Mechanisms of thermal equilibration in doped amorphous silicon

Abstract
Experimental and theoretical investigations of the mechanisms of thermal equilibration in n-type amorphous silicon are presented. The time, temperature, and doping dependence of the band-tail electron density is obtained from sweep-out experiments, and the dangling-bond and donor densities from photothermal deflection spectroscopy (PDS), bias annealing, and C-V characteristic measurements. An important new result is that donors participate in the equilibration, and that the doping efficiency can be greatly enhanced by a depletion bias. Numerical modeling of the transport allows us to deduce the changes in the density of states and in the position of the Fermi energy, both in equilibrium and in the frozen-in state. The equilibrium state is derived by minimizing the free energy of the doped a-Si:H using a simple density-of-states model.

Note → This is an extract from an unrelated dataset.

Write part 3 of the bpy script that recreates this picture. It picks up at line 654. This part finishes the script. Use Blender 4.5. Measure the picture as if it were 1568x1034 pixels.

With this approach, the electronic properties (doping efficiency, conductivity, Fermi energy, etc.) can be computed and are shown to be in fairly good agreement with all the experimental results, although the observed lack of temperature dependence of the dangling-bond density remains a puzzle. Further evidence is presented that hydrogen motion is the underlying mechanism of equilibration, and we develop a qualitative model to describe the bonding and movement of hydrogen, based on a distribution of weak Si-Si bonds.